- [Written problem]: For the copy, please give all of the data again exactly and leave the pictures out.

## BEGIN Data section

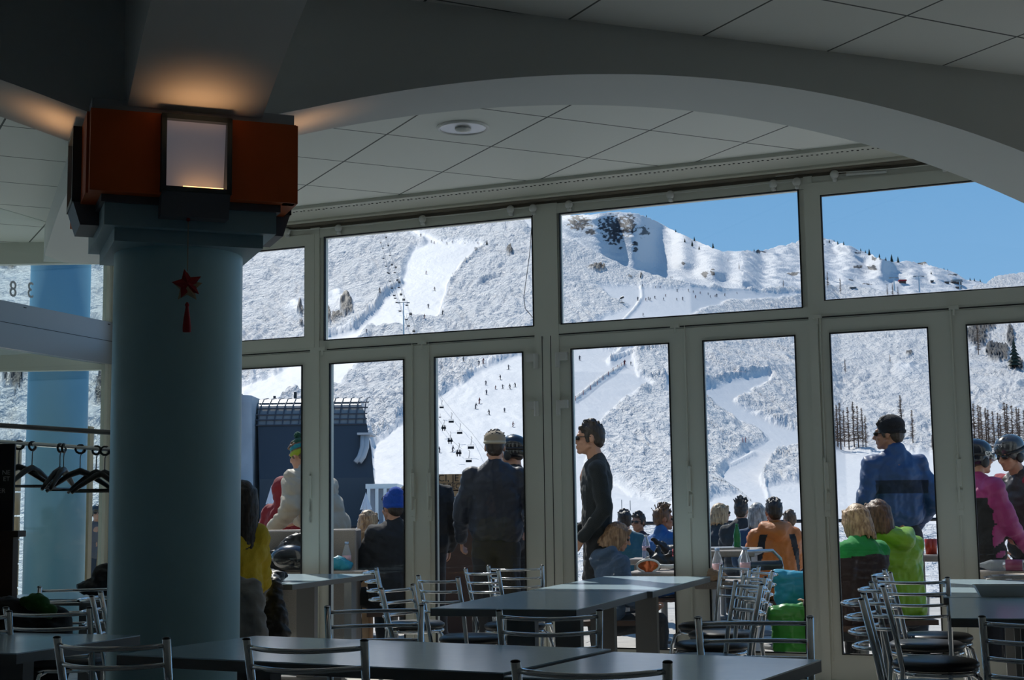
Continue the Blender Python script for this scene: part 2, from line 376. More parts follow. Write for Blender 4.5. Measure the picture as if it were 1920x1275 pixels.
# ------------------------------------------------------------------ arched beams
KA = math.radians(21.6); K0 = Vector((-1.42, 6.0, 0))           # column centre, capital direction
kx = Vector((math.cos(KA), math.sin(KA), 0)); ky = Vector((-math.sin(KA), math.cos(KA), 0))
def arch_beam(i, d, half, apex, rise, length, zs=2.80, start=.38, n=40):
    side = Vector((-d.y, d.x, 0)); b = B(); rows = []
    for k in range(n + 1):
        s = -start + (length + start) * k / n; z = zs + rise * (1 - ((max(s, 0) - apex) / apex) ** 2); z = min(z, CZ - .02)
        p = K0 + d * (start + s); row = []
        for sg in (-1, 1):
            q = p + side * half * sg; row += [b.verts.new((q.x, q.y, z)), b.verts.new((q.x, q.y, CZ + .02))]
        rows.append(row)
    for a, c in zip(rows, rows[1:]):
        b.faces.new((a[0], c[0], c[2], a[2])); b.faces.new((a[0], a[1], c[1], c[0])); b.faces.new((a[2], c[2], c[3], a[3])); b.faces.new((a[1], a[3], c[3], c[1]))
    b.faces.new((rows[0][0], rows[0][2], rows[0][3], rows[0][1])); b.faces.new((rows[-1][0], rows[-1][1], rows[-1][3], rows[-1][2]))
    return tag(fin('trim_%d' % i, b, M['beam']), kind='structure')
arch_beam(13, kx, .27, 2.25, .37, 4.5, 2.875)
arch_beam(14, -kx, .27, 2.25, .38, 4.5)
arch_beam(15, -ky, .27, 2.25, .40, 4.5)
arch_beam(16, ky, .25, 3.6, .44, 5.05)

# ------------------------------------------------------------------ column with capital
def capital_prism(b, h, z0, z1, mi=0): box(b, -h, h, -h, h, z0, z1, mi)
colm = thing('column', 'thick glossy blue-grey round column with stepped square capital and orange panels', 'column', tuple(K0), KA)
b = B(); lathe(b, [(.272, 0), (.27, .05), (.268, 2.30), (.268, 2.36)], 64); fin('shaft', b, M['column'], colm, True)
b = B(); capital_prism(b, .30, 2.285, 2.345); capital_prism(b, .345, 2.34, 2.43); capital_prism(b, .31, 2.345, 2.45); fin('capital_steps', b, M['capital_blue'], colm)
b = B(); capital_prism(b, .36, 2.43, 2.80); fin('capital_core', b, M['boxgrey'], colm)
b = B(); capital_prism(b, .405, 2.79, 2.835); fin('cornice', b, M['cornice'], colm)
for k in range(4):
    mx = Matrix.Rotation(k * PI / 2, 4, 'Z')
    b = B(); box(b, -.41, -.135, -.42, -.36, 2.46, 2.79, 0, mx); fin('orange_panel', b, M['orange'], colm)
    b = B(); box(b, .135, .41 if k % 2 == 0 else .36, -.42, -.36, 2.46, 2.79, 0, mx); fin('orange_panel', b, M['orange'], colm)
    # light box: black frame, white tilted reflector with added faint glow, warm bulb
    b = B()
    for x0, x1, z0, z1 in ((-.14, -.12, 2.47, 2.785), (.12, .14, 2.47, 2.785), (-.14, .14, 2.765, 2.785), (-.14, .14, 2.47, 2.49)): box(b, x0, x1, -.455, -.36, z0, z1, 0, mx)
    fr = fin('lamp_frame', b, mat('dark_blue_grey_frame', (.05, .07, .085), .4) if k == 0 else bpy.data.materials['dark_blue_grey_frame'], colm)
    b = B(); v = box(b, -.12, .12, -.40, -.385, 2.485, 2.77, 0)
    for q in v: q.co.y += (.05 * (q.co.z - 2.485) / .285) * -1 + .03
    for q in v: q.co = mx @ q.co
    fin('reflector', b, M['panelwhite'], fr)
    b = B(); box(b, -.05, .11, -.432, -.42, 2.49, 2.498, 0, mx); fin('bulb', b, mat('warm_bulb', (1, .7, .4), .5, emit=(1, .5, .18, 3.5)) if k == 0 else bpy.data.materials['warm_bulb'], fr)
    b = B(); v = box(b, -.135, .135, -.45, -.34, 2.375, 2.47, 0)
    for q in v:
        if q.co.z < 2.4 and q.co.y < -.4: q.co.y += .03
    for q in v: q.co = mx @ q.co
    fin('lamp_bracket', b, M['boxgrey'], fr)
    ld = bpy.data.lights.new('uplight_glow', 'AREA'); ld.shape = 'RECTANGLE'; ld.size = .26; ld.size_y = .05; ld.energy = .11; ld.spread = math.radians(75); ld.color = (1, .5, .22)
    lo = bpy.data.objects.new('uplight_glow', ld); COL.objects.link(lo); lo.parent = colm
    lo.matrix_local = mx @ Matrix.Translation((0, -.50, 2.58)) @ Matrix.Rotation(PI + .1, 4, 'X');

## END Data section

- [Exercise response]:
Continue the Blender Python script for this scene: part 2, from line 376. More parts follow. Write for Blender 4.5. Measure the picture as if it were 1920x1275 pixels.
# ------------------------------------------------------------------ arched beams
KA = math.radians(21.6); K0 = Vector((-1.42, 6.0, 0))           # column centre, capital direction
kx = Vector((math.cos(KA), math.sin(KA), 0)); ky = Vector((-math.sin(KA), math.cos(KA), 0))
def arch_beam(i, d, half, apex, rise, length, zs=2.80, start=.38, n=40):
    side = Vector((-d.y, d.x, 0)); b = B(); rows = []
    for k in range(n + 1):
        s = -start + (length + start) * k / n; z = zs + rise * (1 - ((max(s, 0) - apex) / apex) ** 2); z = min(z, CZ - .02)
        p = K0 + d * (start + s); row = []
        for sg in (-1, 1):
            q = p + side * half * sg; row += [b.verts.new((q.x, q.y, z)), b.verts.new((q.x, q.y, CZ + .02))]
        rows.append(row)
    for a, c in zip(rows, rows[1:]):
        b.faces.new((a[0], c[0], c[2], a[2])); b.faces.new((a[0], a[1], c[1], c[0])); b.faces.new((a[2], c[2], c[3], a[3])); b.faces.new((a[1], a[3], c[3], c[1]))
    b.faces.new((rows[0][0], rows[0][2], rows[0][3], rows[0][1])); b.faces.new((rows[-1][0], rows[-1][1], rows[-1][3], rows[-1][2]))
    return tag(fin('trim_%d' % i, b, M['beam']), kind='structure')
arch_beam(13, kx, .27, 2.25, .37, 4.5, 2.875)
arch_beam(14, -kx, .27, 2.25, .38, 4.5)
arch_beam(15, -ky, .27, 2.25, .40, 4.5)
arch_beam(16, ky, .25, 3.6, .44, 5.05)

# ------------------------------------------------------------------ column with capital
def capital_prism(b, h, z0, z1, mi=0): box(b, -h, h, -h, h, z0, z1, mi)
colm = thing('column', 'thick glossy blue-grey round column with stepped square capital and orange panels', 'column', tuple(K0), KA)
b = B(); lathe(b, [(.272, 0), (.27, .05), (.268, 2.30), (.268, 2.36)], 64); fin('shaft', b, M['column'], colm, True)
b = B(); capital_prism(b, .30, 2.285, 2.345); capital_prism(b, .345, 2.34, 2.43); capital_prism(b, .31, 2.345, 2.45); fin('capital_steps', b, M['capital_blue'], colm)
b = B(); capital_prism(b, .36, 2.43, 2.80); fin('capital_core', b, M['boxgrey'], colm)
b = B(); capital_prism(b, .405, 2.79, 2.835); fin('cornice', b, M['cornice'], colm)
for k in range(4):
    mx = Matrix.Rotation(k * PI / 2, 4, 'Z')
    b = B(); box(b, -.41, -.135, -.42, -.36, 2.46, 2.79, 0, mx); fin('orange_panel', b, M['orange'], colm)
    b = B(); box(b, .135, .41 if k % 2 == 0 else .36, -.42, -.36, 2.46, 2.79, 0, mx); fin('orange_panel', b, M['orange'], colm)
    # light box: black frame, white tilted reflector with added faint glow, warm bulb
    b = B()
    for x0, x1, z0, z1 in ((-.14, -.12, 2.47, 2.785), (.12, .14, 2.47, 2.785), (-.14, .14, 2.765, 2.785), (-.14, .14, 2.47, 2.49)): box(b, x0, x1, -.455, -.36, z0, z1, 0, mx)
    fr = fin('lamp_frame', b, mat('dark_blue_grey_frame', (.05, .07, .085), .4) if k == 0 else bpy.data.materials['dark_blue_grey_frame'], colm)
    b = B(); v = box(b, -.12, .12, -.40, -.385, 2.485, 2.77, 0)
    for q in v: q.co.y += (.05 * (q.co.z - 2.485) / .285) * -1 + .03
    for q in v: q.co = mx @ q.co
    fin('reflector', b, M['panelwhite'], fr)
    b = B(); box(b, -.05, .11, -.432, -.42, 2.49, 2.498, 0, mx); fin('bulb', b, mat('warm_bulb', (1, .7, .4), .5, emit=(1, .5, .18, 3.5)) if k == 0 else bpy.data.materials['warm_bulb'], fr)
    b = B(); v = box(b, -.135, .135, -.45, -.34, 2.375, 2.47, 0)
    for q in v:
        if q.co.z < 2.4 and q.co.y < -.4: q.co.y += .03
    for q in v: q.co = mx @ q.co
    fin('lamp_bracket', b, M['boxgrey'], fr)
    ld = bpy.data.lights.new('uplight_glow', 'AREA'); ld.shape = 'RECTANGLE'; ld.size = .26; ld.size_y = .05; ld.energy = .11; ld.spread = math.radians(75); ld.color = (1, .5, .22)
    lo = bpy.data.objects.new('uplight_glow', ld); COL.objects.link(lo); lo.parent = colm
    lo.matrix_local = mx @ Matrix.Translation((0, -.50, 2.58)) @ Matrix.Rotation(PI + .1, 4, 'X');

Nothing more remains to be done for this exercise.